Fermatevi a Brooklyn, c'è un altro mondo
di Lietta Tornabuoni
Si sono sempre visti (a migliaia) film tratti da romanzi o da testi teatrali, e se ne vedono sempre di più. S'erano visti film tratti da canzoni (metti, a metà dei Cinquanta e dei Sessanta, "Maruzzella" con Marisa Allasio, "In ginocchio da te" con Gianni Morandi) oppure da musicals di Broadway.
S'erano visti film tratti da serials televisivi americani ("Il fuggitivo", "Gli intoccabili") o da brevi disegni animati preesistenti e storici ("Tom and Jerry-Il film)". Le derivazioni, lo scambio e la commistione dei generi si completano con Super Mario Bros., diretto dalla coppia coniugale Rocky Morton-Annabel Jankel: tratto per idea e personaggi dal videogame della Nintendo ideato da Shigeru Miyamoto e Takashi Tezuka, quindi da un gioco elettronico giapponese per bambini che aveva già dato origine a due serials televisivi americani di successo, "The Mario Bros. Super Show" e "Super Mario 3".

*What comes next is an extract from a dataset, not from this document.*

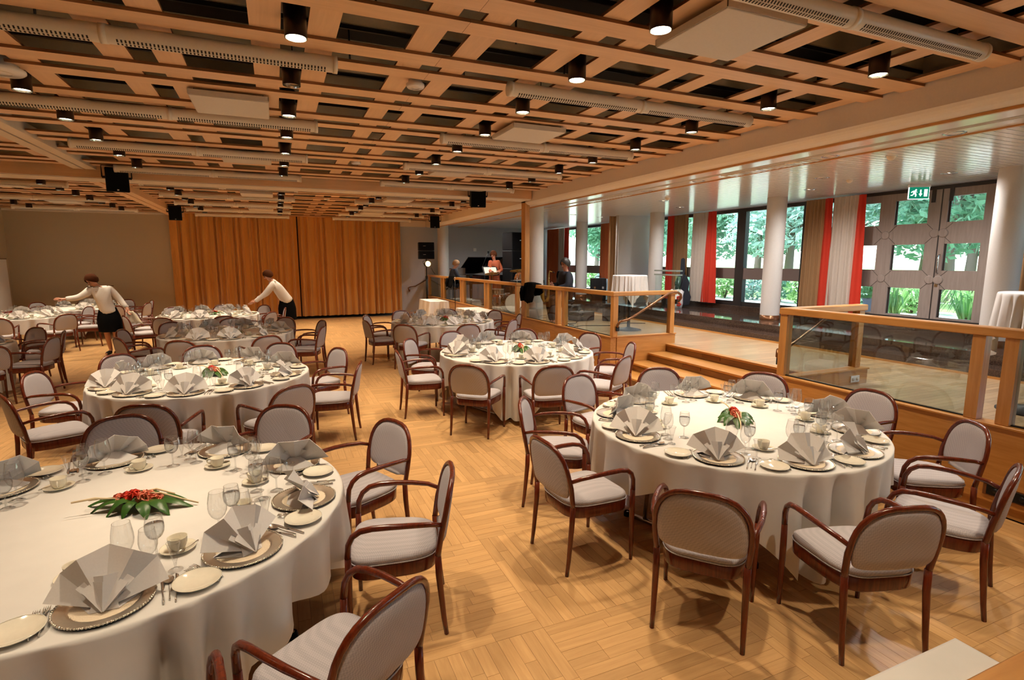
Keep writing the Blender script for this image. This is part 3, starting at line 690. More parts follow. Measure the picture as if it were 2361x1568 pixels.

Nelle guerre stellari per quella immagine che rappresenta la vera ricchezza dell'industria avvenire, nell'esplodere della digitalizzazione che tratta con il computer immagine e suono, nella ricerca di sinergie del profitto, adesso tutto si muove: due delle maggiori reti televisive americane, Viacom e Qvc, sono in lotta per acquisire il controllo della classica società di produzione di film Pararnount, che a sua volta controlla la casa editrice Simon & Schuster; la Shochiku, potente società giapponese di produzione e distribuzione cinematografica, ha concluso con Sega, potente società produttrice di vìdeogames un accordo in base al quale Sega utilizzerà per i suoi videogiochi personaggi, storie, immagini dei film Shochiku, e viceversa. "Multimedia" e "interattività" sono i termini-chiave d'una tendenza che già oggi mette insieme l'industria del cinema, le industrie della televisione, dei computer e dei telefoni, che già adesso mobilita tutti i grandi gruppi industriali della comunicazione.
Risultati? "Super Mario Bros.", interpretato anche da Hoskins e da Dennis Hopper, musicato da Alan Silvestri, inzeppato da Christopher Francis Wood di effetti speciali molto magici e buffi, ha ritmo serrato, dinamismo survoltato, andamento instancabile e nervoso, abbondanza di colpi di scena, ripetersi di situazioni rischiose, frenesia di azioni senza pausa né respiro: tutte le caratteristiche strutturali, insomma, del videogame. Insieme, ha l'immaginazione favolistico-ironica e la recitazione parodistica d'una commedia cinematografica sofisticata che unisca fantascienza e feuilleton. È troppo: l'operazione risulta troppo plurima e raffinata per avere successo popolare; resta un prototipo molto interessante, anche molto divertente.
Premessa: sessantacinque milioni di anni fa, la caduta di un meteorite sulla Terra provocò l'estinzione dei dinosauri e creò un universo sotterraneo parallelo nelle viscere newyorkesi di Brooklyn, un'altra dimensione densa di analogie-ammonimento con il mondo superficiale. Sottoterra, in quel mondo i dinosauri esistono ancora, pure in forma di affettuosi animali domestici; domina il dittatore Dennis Hopper, un rettile crestato, e la guardia pretoriana è composta dai Gombas, grosse lucertole sputafuoco in lunghi cappotti scuri con cinturone; il re spodestato è stato ridotto a fungo da una macchina di tortura che provoca la de-evoluzione, riportando gli esseri allo stadio di scimmie o di vegetali; una bomba innescata se ne va in giro rapida su piedini di plastica. In questo mondo irrompono i Bros., i fratelli Mario, idraulici d'origini italiane, il maggiore Mario Mario e il minore Luigi Mario: le loro avventure mirabolanti e superveloci contraddicono un'idea del cinema inteso come espressione matura d'arte, di narrazione per immagini o di comunicazione di idee, però sono travolgenti.